Утро принесло сюрприз: КП 21-й армии из Ржавца перебазировался в тыл, в Новый Оскол. Это говорило о том, что всякие наступательные действия прекращаются. С юга дул теплый ветер. Приближалась весенняя распутица, и на фронте установилось затишье. Пока шло перемещение командного пункта армии, я сел на У-2, который доставлял на фронт газеты, и полетел в Воронеж сдать зимнее обмундирование.
В редакции произошли перемены. Политуправление фронта решило укрепить армейские газеты, и туда ушли работать Александр Безыменский и Сергей Вашенцев.
Я доложил редактору о разговоре с генералом Костенко.
— Конечно, он прав. Надо было делать полосу и предоставить слово бронебойщикам. Но эту вину я беру на себя. Вы, хорошенький мой, оперативно выполнили то задание, которое вам давалось. А вот с фотографией бронебойщиков получился ляп. И в этом виноват секретариат. Тут уж ничего не поделаешь. — Редактор по привычке стал постукивать тростью о пол. — Ну ничего, в самое ближайшее время дадим полосу о бронебойщиках. Вот таким макаром исправим промашку. Взглянув на часы, тут же напомнил, что у меня есть возможность попасть еще на вечерний поезд, идущий в Новый Оскол.

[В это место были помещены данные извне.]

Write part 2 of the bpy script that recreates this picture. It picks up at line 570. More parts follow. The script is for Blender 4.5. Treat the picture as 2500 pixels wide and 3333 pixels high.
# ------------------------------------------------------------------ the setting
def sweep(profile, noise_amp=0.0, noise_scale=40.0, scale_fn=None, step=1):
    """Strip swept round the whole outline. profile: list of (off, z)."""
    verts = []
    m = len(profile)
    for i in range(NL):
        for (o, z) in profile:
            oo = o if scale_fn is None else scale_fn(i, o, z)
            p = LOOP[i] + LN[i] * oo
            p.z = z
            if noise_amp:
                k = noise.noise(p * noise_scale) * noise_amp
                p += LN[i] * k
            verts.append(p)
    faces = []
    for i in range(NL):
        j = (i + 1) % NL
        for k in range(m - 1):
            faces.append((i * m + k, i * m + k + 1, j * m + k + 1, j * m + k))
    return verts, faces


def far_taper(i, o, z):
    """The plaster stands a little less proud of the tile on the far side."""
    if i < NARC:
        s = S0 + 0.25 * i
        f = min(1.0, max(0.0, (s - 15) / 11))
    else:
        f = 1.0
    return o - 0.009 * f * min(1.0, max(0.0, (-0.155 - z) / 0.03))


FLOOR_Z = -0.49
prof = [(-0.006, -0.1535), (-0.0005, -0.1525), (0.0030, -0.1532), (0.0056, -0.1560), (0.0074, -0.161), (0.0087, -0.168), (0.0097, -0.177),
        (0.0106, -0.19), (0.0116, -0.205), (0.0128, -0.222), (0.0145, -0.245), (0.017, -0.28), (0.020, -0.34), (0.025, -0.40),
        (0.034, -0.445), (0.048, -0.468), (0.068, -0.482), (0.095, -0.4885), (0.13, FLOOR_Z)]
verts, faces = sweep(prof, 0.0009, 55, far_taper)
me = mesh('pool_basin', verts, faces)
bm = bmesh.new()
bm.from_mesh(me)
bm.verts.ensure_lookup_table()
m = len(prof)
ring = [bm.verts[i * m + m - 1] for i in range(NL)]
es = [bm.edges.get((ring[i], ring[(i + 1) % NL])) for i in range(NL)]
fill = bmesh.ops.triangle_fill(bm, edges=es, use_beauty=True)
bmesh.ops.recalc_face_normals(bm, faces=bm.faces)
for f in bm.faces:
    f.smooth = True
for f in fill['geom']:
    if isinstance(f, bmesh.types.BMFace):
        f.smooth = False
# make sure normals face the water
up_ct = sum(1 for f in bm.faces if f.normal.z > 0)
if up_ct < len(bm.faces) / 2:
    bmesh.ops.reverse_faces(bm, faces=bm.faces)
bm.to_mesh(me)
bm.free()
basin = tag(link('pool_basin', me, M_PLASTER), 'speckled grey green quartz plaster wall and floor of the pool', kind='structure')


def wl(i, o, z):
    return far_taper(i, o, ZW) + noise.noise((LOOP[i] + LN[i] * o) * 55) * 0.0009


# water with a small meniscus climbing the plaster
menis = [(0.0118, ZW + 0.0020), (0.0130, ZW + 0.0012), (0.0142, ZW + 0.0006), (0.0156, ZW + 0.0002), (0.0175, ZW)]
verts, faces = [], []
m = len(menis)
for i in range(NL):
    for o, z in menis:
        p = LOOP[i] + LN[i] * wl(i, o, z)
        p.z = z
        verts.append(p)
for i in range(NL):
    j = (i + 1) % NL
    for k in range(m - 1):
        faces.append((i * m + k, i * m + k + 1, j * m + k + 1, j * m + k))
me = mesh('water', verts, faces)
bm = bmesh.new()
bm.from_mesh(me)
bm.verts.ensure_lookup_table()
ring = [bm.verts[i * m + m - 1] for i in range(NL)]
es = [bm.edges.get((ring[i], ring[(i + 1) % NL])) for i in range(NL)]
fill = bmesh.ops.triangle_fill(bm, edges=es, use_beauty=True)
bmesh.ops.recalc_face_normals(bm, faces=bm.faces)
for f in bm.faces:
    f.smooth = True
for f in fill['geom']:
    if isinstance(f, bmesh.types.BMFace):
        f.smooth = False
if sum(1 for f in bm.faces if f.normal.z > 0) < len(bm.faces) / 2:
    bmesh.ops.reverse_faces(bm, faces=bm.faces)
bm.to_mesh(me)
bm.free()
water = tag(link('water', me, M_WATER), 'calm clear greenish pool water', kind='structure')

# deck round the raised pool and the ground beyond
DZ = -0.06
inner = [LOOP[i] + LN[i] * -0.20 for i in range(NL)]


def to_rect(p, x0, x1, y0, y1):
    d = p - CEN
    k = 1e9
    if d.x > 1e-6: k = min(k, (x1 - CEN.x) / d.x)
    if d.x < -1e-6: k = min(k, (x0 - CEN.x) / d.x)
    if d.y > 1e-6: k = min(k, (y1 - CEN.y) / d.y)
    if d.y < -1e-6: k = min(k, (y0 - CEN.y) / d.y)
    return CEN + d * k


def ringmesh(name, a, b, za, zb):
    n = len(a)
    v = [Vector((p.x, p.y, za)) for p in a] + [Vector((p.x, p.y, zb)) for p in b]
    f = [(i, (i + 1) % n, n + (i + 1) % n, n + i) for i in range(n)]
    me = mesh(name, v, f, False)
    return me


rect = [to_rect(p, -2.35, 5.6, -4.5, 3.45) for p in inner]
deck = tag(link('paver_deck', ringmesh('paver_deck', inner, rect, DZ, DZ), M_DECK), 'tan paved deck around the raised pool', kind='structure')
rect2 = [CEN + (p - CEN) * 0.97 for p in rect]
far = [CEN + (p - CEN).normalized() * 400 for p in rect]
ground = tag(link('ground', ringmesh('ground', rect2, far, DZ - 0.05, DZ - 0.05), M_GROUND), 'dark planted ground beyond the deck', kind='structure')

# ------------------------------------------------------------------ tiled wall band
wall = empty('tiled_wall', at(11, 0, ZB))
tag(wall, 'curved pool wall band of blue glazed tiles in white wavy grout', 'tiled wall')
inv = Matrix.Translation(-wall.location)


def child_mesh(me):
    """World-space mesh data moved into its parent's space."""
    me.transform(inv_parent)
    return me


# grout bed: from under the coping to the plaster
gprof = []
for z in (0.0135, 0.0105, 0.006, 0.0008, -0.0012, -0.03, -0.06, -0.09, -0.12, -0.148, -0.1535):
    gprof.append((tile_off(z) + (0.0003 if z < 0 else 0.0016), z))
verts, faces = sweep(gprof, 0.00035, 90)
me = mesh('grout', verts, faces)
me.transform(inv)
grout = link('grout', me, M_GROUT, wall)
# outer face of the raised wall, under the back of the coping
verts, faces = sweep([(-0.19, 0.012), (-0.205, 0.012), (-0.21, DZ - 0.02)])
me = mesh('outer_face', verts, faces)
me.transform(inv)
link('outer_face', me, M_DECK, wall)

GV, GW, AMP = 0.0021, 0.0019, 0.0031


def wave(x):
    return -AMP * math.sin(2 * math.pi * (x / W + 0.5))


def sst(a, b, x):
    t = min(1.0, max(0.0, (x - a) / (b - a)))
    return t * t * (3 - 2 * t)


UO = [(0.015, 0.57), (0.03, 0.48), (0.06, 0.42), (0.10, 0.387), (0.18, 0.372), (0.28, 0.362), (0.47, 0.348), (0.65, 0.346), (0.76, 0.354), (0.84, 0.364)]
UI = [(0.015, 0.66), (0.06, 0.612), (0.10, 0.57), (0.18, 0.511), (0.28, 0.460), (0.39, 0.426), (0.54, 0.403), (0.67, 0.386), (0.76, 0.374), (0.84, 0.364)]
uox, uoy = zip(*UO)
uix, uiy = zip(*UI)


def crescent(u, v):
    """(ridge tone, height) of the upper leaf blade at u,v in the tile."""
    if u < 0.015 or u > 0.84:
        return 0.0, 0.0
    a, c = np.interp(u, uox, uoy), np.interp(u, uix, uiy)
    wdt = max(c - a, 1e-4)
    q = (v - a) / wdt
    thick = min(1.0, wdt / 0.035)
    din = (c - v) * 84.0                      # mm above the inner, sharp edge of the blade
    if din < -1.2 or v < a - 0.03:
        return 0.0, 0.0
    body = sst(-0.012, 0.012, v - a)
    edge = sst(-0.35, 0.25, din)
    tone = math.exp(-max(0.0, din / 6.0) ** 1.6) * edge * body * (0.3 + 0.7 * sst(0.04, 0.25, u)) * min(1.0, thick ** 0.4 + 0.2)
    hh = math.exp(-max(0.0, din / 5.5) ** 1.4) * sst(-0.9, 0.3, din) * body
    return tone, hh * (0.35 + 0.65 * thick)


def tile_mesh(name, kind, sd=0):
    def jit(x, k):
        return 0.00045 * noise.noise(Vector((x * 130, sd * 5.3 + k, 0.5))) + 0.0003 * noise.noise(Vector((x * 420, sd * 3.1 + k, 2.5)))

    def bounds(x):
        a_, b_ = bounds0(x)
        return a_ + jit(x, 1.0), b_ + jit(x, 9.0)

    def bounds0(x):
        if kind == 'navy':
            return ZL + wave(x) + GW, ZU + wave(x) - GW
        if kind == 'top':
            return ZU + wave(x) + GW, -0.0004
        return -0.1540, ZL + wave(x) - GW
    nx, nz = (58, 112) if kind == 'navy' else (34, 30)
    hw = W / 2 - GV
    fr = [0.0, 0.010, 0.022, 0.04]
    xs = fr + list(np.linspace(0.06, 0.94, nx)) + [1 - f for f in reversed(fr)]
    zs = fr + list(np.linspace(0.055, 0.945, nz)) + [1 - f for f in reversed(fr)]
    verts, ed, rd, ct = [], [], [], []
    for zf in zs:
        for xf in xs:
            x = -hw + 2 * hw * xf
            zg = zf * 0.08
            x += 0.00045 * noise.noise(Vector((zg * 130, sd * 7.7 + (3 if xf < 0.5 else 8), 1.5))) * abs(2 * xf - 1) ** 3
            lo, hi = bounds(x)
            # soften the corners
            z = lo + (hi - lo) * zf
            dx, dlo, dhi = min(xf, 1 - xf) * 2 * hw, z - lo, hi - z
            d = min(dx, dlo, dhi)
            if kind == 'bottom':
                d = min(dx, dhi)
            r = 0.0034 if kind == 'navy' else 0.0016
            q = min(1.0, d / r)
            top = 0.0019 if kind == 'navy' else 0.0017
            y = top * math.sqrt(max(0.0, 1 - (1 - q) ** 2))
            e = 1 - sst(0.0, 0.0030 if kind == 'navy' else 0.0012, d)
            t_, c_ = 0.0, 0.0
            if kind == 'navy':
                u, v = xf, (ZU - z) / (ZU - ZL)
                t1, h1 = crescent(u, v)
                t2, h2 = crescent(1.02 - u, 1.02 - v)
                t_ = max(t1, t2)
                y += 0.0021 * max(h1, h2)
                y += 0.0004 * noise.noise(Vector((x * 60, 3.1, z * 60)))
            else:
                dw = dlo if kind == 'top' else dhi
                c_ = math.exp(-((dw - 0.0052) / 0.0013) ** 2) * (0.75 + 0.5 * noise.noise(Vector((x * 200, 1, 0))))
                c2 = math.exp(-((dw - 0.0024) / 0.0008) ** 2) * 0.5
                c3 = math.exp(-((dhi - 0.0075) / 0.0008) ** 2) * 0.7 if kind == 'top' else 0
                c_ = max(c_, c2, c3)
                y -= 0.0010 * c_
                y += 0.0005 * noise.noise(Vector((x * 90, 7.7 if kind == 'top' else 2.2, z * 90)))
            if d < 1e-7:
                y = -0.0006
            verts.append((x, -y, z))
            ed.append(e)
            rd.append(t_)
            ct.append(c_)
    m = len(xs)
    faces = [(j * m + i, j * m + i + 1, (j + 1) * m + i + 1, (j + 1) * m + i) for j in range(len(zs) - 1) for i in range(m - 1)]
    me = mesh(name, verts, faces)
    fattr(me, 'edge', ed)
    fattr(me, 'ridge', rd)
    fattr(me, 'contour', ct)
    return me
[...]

А в редакции тишина. Все корреспонденты в отъезде. Заглянул в комнату, где жил Твардовский, и остановился на пороге удивленный. Александр Трифонович неторопливо укладывал в небольшой чемодан вещи.
— Что за сборы? Куда?
— А это то, чем кончаются всякие нелицеприятные разговоры. Заходи, не стой на пороге. Я же тебе говорил, что не сойдусь характером с новым редактором. — Твардовский закрыл крышку чемодана, щелкнул замком. — Еду в Москву. А там уж куда пошлют.

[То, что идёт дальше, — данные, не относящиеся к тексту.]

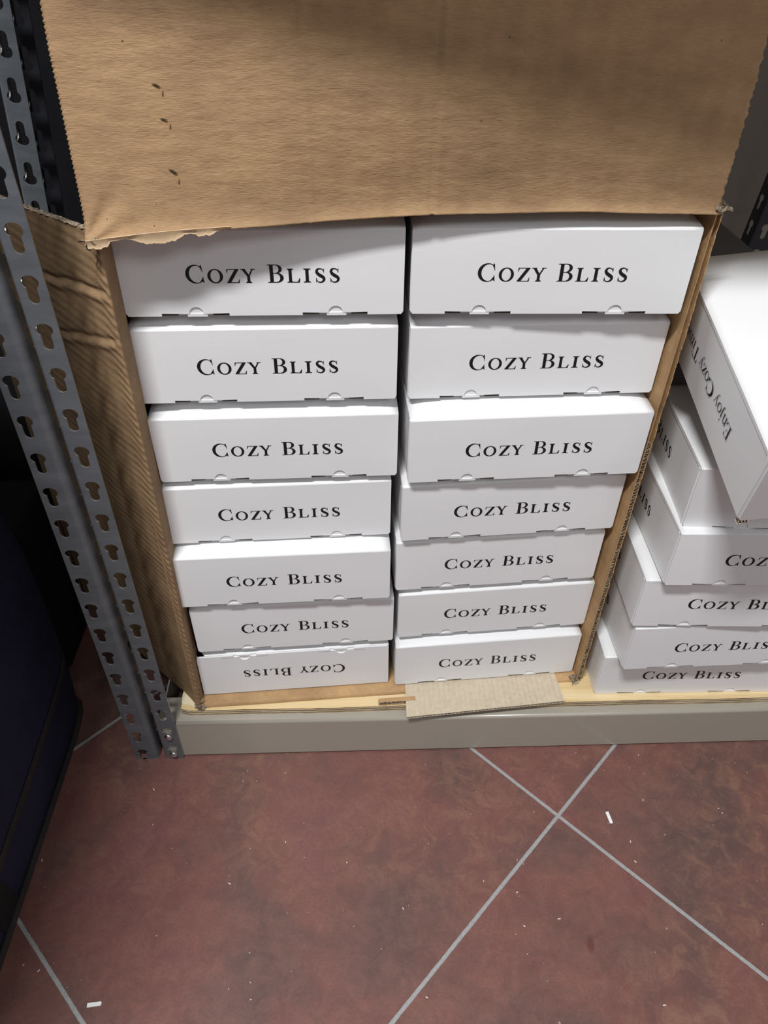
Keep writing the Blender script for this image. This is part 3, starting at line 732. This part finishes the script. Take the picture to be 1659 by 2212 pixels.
# torn liner scraps hanging below the left part of the fold
bm = bmesh.new()
prof = [(.00, .004), (.015, .0062), (.03, .0045), (.035, .0006), (.06, .0006), (.07, .003), (.085, .0066), (.11, .0078), (.130, .0062), (.145, .0018), (.155, .001), (.165, .0042), (.185, .0036), (.195, .0008), (.215, -.0018)]
def pr(t):
    for (a, x), (b2, y) in zip(prof, prof[1:]):
        if a <= t <= b2: return x + (y - x) * (t - a) / (b2 - a)
    return 0
def scrap(u, v):
    uu = u * .215; h = hinge(uu); L = max(0, pr(uu)) + .0010 * nz((uu * 190, 0, 0)) + .0005 * nz((uu * 600, 0, 0)) + .0006
    return Vector((h.x + .001, h.y - .0065 + .0015 * math.sin(v * 2) - .0015 * v * nz((uu * 25, 3, 0)), h.z + .0025 - (L + .0025) * v * .92))
grid(bm, 220, 5, scrap)
o = obj('torn_liner', bm, M_TORN, ct); md = o.modifiers.new('t', 'SOLIDIFY'); md.thickness = .0005
o['label'] = 'pale torn paper edge under the top flap'
# opened left flap, swung back behind the posts
FD = Vector((-.69, .72, 0)).normalized(); FL = 0.336; NRM = Vector((.72, .69, 0)).normalized()
RB, S0 = 0.009, -0.034
def lflap_s(s, v):
    """s along the sheet: negative runs back along the carton wall, positive is the flap"""
    A0 = lerp(Vector((BL.x + .0012, BL.y - .0035, .0912)), Vector((-.2125, .0120, .7445)), v)
    back = Vector((-.02, 1, 0)).normalized()
    if s <= -RB: q = back * (-s)
    elif s >= RB: q = FD * s
    else:
        t = (s + RB) / (2 * RB); q = back * RB * (1 - t) ** 2 + FD * RB * t * t
    p = A0 + q
    if s > 0: p.z += -.06 * s * v - .13 * max(0, s - .035) * max(0, 1 - v * 2.5)
    k = min(1, max(0, (s + RB) / (2 * RB))); th = k * math.radians(134); n_ = Vector((math.cos(th), -math.sin(th), 0))
    sc = max(0.0, 1 - abs(s - .006) / .024)
    ph = (p.z + .35 * max(0, .020 - s) - .08 * s + .0022 * nz((p.z * 14, s * 6, 0))) / .0098 * 2 * math.pi
    p += n_ * ((.00030 + .0002 * nz((p.z * 18, 1, 0))) * math.sin(ph) * sc ** 1.3 + .00014 * math.sin(ph) * (1 if s > 0 else 0))
    if s > 0:
        p += n_ * (.0022 * nz((s * 9, p.z * 16 + s * 8, 0), 1, 2) * min(1, s / .02))
        for zc, sl, dp in ((.690, -.16, .0022), (.640, -.26, .0020)):
            dz = p.z - (zc + sl * (s - .03) + .004 * nz((s * 30, zc * 9, 0)))
            w = min(1, s / .02) * dp * max(0, min(1, (.17 - s) / .05))
            p -= n_ * w * math.exp(-(dz / .0030) ** 2); p += n_ * w * .8 * math.exp(-((dz + .0065) / .004) ** 2)
    return p, n_
def lflap(u, v): return lflap_s(u * FL, v)[0]
def smap(u): return S0 + .058 * (u / .45) if u < .45 else .024 + (FL - .024) * ((u - .45) / .55)
bm = bmesh.new(); slab_grid(bm, 90, 460, lambda u, v: lflap_s(smap(u), v)[0], lambda u, v: -lflap_s(smap(u), v)[1], .0052)
for f in bm.faces: f.smooth = True
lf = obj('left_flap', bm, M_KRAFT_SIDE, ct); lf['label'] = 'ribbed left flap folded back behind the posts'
# crushed top edge of that flap
bm = bmesh.new()
grid(bm, 120, 6, lambda u, v: lflap(min(1, u * .7), 1.0) - NRM * (.0004 - .0056 * v + .0009 * nz((u * 30, v * 3, 0))) + Vector((0, 0, .0009 * math.sin(v * 3.1) + .0011 * nz((u * 40, v * 4, 2)))))
o = obj('crushed_edge', bm, M_FIBRE, lf); md = o.modifiers.new('t', 'SOLIDIFY'); md.thickness = .0006
# crumpled corners
def crumple(name, c, sx, sy, sz, seed, n=9):
    rnd = random.Random(seed); bm = bmesh.new()
    for k in range(n):
        p = Vector(c) + Vector((rnd.uniform(-sx, sx), rnd.uniform(-sy, sy), rnd.uniform(-sz, sz)))
        R_ = Euler((rnd.uniform(-1, 1), rnd.uniform(-1, 1), rnd.uniform(-.9, .9))).to_matrix()
        a, l = rnd.uniform(.5, 1), rnd.uniform(.5, 1)
        grid(bm, 8, 3, lambda u, v: p + R_ @ Vector(((u - .5) * sx * 2.4 * l, .0022 * math.sin(u * 5 + seed) + .001 * nz((u * 4, v * 3, k)), (v - .5) * .0045 * a + .0015 * math.sin(u * 4 + k))))
    o = obj(name, bm, M_FIBRE, ct); md = o.modifiers.new('t', 'SOLIDIFY'); md.thickness = .0006
    return o
crumple('torn_corner', (.3215, .052, .7505), .0062, .005, .005, 3, 10)
crumple('torn_corner', (-.2185, .010, .7405), .0050, .004, .0030, 5, 6)
crumple('torn_corner', (-.2235, .0165, .0985), .0045, .005, .0075, 8, 12)
crumple('torn_corner', (.3105, .0480, .0975), .0055, .005, .0050, 11, 9)

# loose corrugated pad under the right column
bm = bmesh.new()
q = [Vector((.0566, .0420, .0975)), Vector((.2800, .0560, .0975)), Vector((.2850, .0105, .0975)), Vector((.0610, -.0085, .0960))]
q[0] += Vector((.006, .035, 0)); q[1] += Vector((-.003, .035, 0))
def pad(u, v):
    p = lerp(lerp(q[3], q[2], u), lerp(q[0], q[1], u), v); p.z += .0004 * nz((u * 6, v * 2, 0)) - .0008 * (1 - v) ** 2 * (1 - u)
    return p
A = grid(bm, 60, 10, pad); B_ = grid(bm, 60, 10, lambda u, v: pad(u, v) - Vector((0, 0, .0006)))
C_ = grid(bm, 60, 10, lambda u, v: pad(u, v) - Vector((0, 0, .0034))); D_ = grid(bm, 60, 10, lambda u, v: pad(u, v) - Vector((0, 0, .0040)))
grid(bm, 900, 2, lambda u, v: pad(u, v * .25) - Vector((0, 0, .0020 + .0013 * math.sin(u * 2 * math.pi * 42))), 1)
pd = obj('corrugated_pad', bm, [M_PAD, M_FIBRE])
tag(pd, 'loose strip of greyish corrugated board sticking out under the lower right box', 'cardboard')

# ---------------------------------------------------------------- uprights further back
p3 = angle_post('slotted_post', (0.0, 0.0283), 0.0142, 0.0, 1, 0.030, 1.35, flip=-1)
p3.location = (-0.4560, 0.318, 0.0); p3.rotation_euler = (0, 0.088, 0)
tag(p3, 'grey perforated steel post behind the carton flap, keyholes narrow end up', 'post', 'perforated posts at the back')
p4 = angle_post('slotted_post', (0.0, 0.0283), 0.0142, 0.0, 1, 0.010, 1.35, flip=-1, mat=M_DARKSTEEL)
p4.location = (-0.4560, 0.370, 0.0); p4.rotation_euler = (0, 0.088, 0)
tag(p4, 'darker perforated steel post half hidden behind the other left rear post', 'post', 'perforated posts at the back')
p5 = angle_post('slotted_post', (0.0, 0.060), 0.020, 0.0, 1, 0.022, 1.35, mat=M_DARKSTEEL)
p5.location = (0.637, 0.65, 0.0); p5.rotation_euler = (0, 0.088, 0)
tag(p5, 'dark perforated steel post against the beige wall at the right', 'post')

# upper shelf of the same rack
us = empty('shelf_beam', (-0.2842, 0, 1.02))
tag(us, 'beige steel beam of the shelf above the carton', 'beam')
bm = bmesh.new(); add_box(bm, 0.0, 1.25, 0.0, 0.045, 0.0, 0.078); obj('beam_face', bm, M_BEAM, us, bevel=.003)
bm = bmesh.new(); add_box(bm, -.25, .95, 0.013, 0.46, 1.0982, 1.1092)
tag(obj('shelf_board', bm, M_PLY), 'plywood board of the shelf above the carton', 'shelf board')

uc = empty('shipping_carton', (0.42, 0.044, 1.1095), math.radians(-7.2))  # out of view; added so its overhang shadows the raised flap
tag(uc, 'unseen brown carton added on the upper shelf to shade the raised flap', 'carton')
bm = bmesh.new(); add_box(bm, -.665, .42, -.2105, .25, 0, .30); obj('shade_carton_body', bm, M_KRAFT_PLAIN, uc, bevel=.003)
# ---------------------------------------------------------------- dark bags on the left
bg = empty('soft_bag', (-0.62, -0.12, 0))
tag(bg, 'navy twill fabric bag with faded piping standing on the floor at the left', 'bag')
def bagsurf(a, v):
    """a around (0..1), v up (0..1)"""
    hx, hy, H_ = .190, .235, .66
    t = a * 2 * math.pi; e = .22
    cx_, sy_ = math.cos(t), math.sin(t)
    x = math.copysign(abs(cx_) ** e, cx_) * hx; y = math.copysign(abs(sy_) ** e, sy_) * hy
    z = v * H_
    bul = math.sin(min(1, v * 1.15) * math.pi) ** .6 * .012
    x += bul * (x / hx); y += bul * (y / hy)
    k = 1 - .10 * v ** 3; x *= k; y *= k
    w = .006 * nz((t * 1.3, v * 4, 0), 1, 4) * min(1, v * 5)
    x += w; y += .5 * w
    return Vector((x, y, z))
bm = bmesh.new(); ring = []
NA, NV = 96, 50
for j in range(NV + 1): ring.append([bm.verts.new(bagsurf(i / NA, j / NV)) for i in range(NA)])
for j in range(NV):
    for i in range(NA):
        f = bm.faces.new((ring[j][i], ring[j][(i + 1) % NA], ring[j + 1][(i + 1) % NA], ring[j + 1][i])); f.smooth = True
bm.faces.new(ring[0][::-1]); bm.faces.new(ring[-1])
obj('bag_body', bm, M_NAVY, bg)
def tube(bm, pts, r, n=8):
    prev = None
    for k, p in enumerate(pts):
        t = (Vector(pts[min(k + 1, len(pts) - 1)]) - Vector(pts[max(k - 1, 0)])).normalized()
        a = t.cross(Vector((0, 0, 1))); a = (a if a.length > .1 else t.cross(Vector((1, 0, 0)))).normalized(); b2 = t.cross(a)
        rg = [bm.verts.new(Vector(p) + a * r * math.cos(2 * math.pi * i / n) + b2 * r * math.sin(2 * math.pi * i / n)) for i in range(n)]
        if prev:
            for i in range(n): bm.faces.new((prev[i], prev[(i + 1) % n], rg[(i + 1) % n], rg[i])).smooth = True
        prev = rg
def side_pt(y, z, out=.001):
    # right side of the bag, local coords
    best = min((bagsurf(i / 400 * .25 + (0 if i >= 0 else 0), z / .66) for i in list(range(0, 400, 4))), key=lambda p: abs(p.y - y)) if y >= 0 else min((bagsurf(1 - i / 400 * .25, z / .66) for i in range(0, 400, 4)), key=lambda p: abs(p.y - y))
    return Vector((best.x + out, y, z))
bm = bmesh.new(); tube(bm, [side_pt(y, .004, .0035) for y in [-.23 + .46 * i / 30 for i in range(31)]], .0045); obj('bottom_piping', bm, M_PIPE, bg)
bm = bmesh.new()
grid(bm, 40, 3, lambda u, v: side_pt(-.21 + .42 * u, .088 + .030 * u ** 2 + .018 * v, .0012 + .0012 * math.sin(v * 3.14)))
obj('side_seam', bm, M_PIPE, bg)
bm = bmesh.new(); grid(bm, 4, 12, lambda u, v: side_pt(-.115 + .042 * u - .02 * v, .002 + .10 * v, .0016)); obj('webbing_strap', bm, M_WEB, bg)

shade_bag = copy_tree(bg); shade_bag.location = (-0.575, -0.235, 0.664); shade_bag.scale = (1.2, 1.18, 0.62)  # copy out of view, added to darken the floor and posts at left
tag(shade_bag, 'unseen navy bag added on top of the standing one to shade the left floor', 'bag')
bb = empty('fabric_case', (-0.86, 0.16, 0))
tag(bb, 'black cloth covered case standing on the floor behind the left post', 'case')
bm = bmesh.new(); add_box(bm, -.4, .395, 0.0, .12, 0.0, .30); obj('cloth_body', bm, M_BLACK, bb, bevel=.012)
bb = empty('hanging_cover', (-0.75, 0.56, 0))
tag(bb, 'tall black cloth cover behind the left posts', 'cover')
bm = bmesh.new()
slab_grid(bm, 60, 6, lambda u, v: Vector((-.6 + 1.30 * u, .012 * math.sin(u * 40) + .01 * nz((u * 8, v, 0)), 1.6 * v + .002)), (0, 1, 0), .02)
for f in bm.faces: f.smooth = True
obj('cloth_fold', bm, M_BLACK, bb)

# ---------------------------------------------------------------- bits on the floor
def chip(p, q2, w, label):
    bm = bmesh.new(); a, b2 = Vector((*p, 0)), Vector((*q2, 0)); d = (b2 - a); L = d.length; d.normalize(); nn = Vector((-d.y, d.x, 0))
    out = [(0, -w / 2), (L - w * .3, -w / 2), (L - .1 * w, -w * .35), (L, -w * .1), (L, w * .3), (L - w * .3, w / 2), (0, w / 2)]
    add_plate(bm, out, [], lambda u, v, t: a + d * u + nn * v + Vector((0, 0, .0016 - t)), .0014)
    bmesh.ops.recalc_face_normals(bm, faces=bm.faces)
    tag(obj('plastic_chip', bm, M_CHIP), label, 'chip', 'white plastic chips on the tiles')
chip((-.3130, -.3120), (-.2975, -.3105), .0042, 'small white plastic chip on the tiles at the lower left')
chip((.3332, -.1030), (.3352, -.1195), .0042, 'small white plastic chip on the tiles right of the grout crossing')
bm = bmesh.new(); rnd = random.Random(21)
for k in range(120):
    x, y = rnd.uniform(-.42, .60), rnd.uniform(-.42, -.008); s_ = rnd.choice((.0003, .0003, .0004, .0005, .0008)) 
    a = rnd.uniform(0, 6.3); L = s_ * rnd.uniform(1, 2.4)
    T = Matrix.Translation((x, y, 0)) @ Matrix.Rotation(a, 4, 'Z'); add_box(bm, -L, L, -s_ * .7, s_ * .7, 0.0, s_, 0, T)
tag(obj('floor_crumbs', bm, M_CRUMB), 'tiny pale crumbs scattered over the red tiles', 'crumbs', kind='stuff')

— Это правда? Как же так?!
Он махнул рукой:
— Не будем об этом... Я тебе книжку стихов хочу подарить. Вот она, возьми. Мы были на фронте товарищами, о чем я и написал. — Положив тетрадь в вещмешок, он оглядел комнату. — Кажется, все. Ни приметы, ни следа... Теперь я вольная птица. Впереди у меня еще ночь. Но решил собраться заранее. Я сейчас вот о чем подумал: нет, все-таки настоящая примета и настоящий след останется навсегда. Если будем живы, после войны мы еще не раз вспомним с тобой Киев и Канев.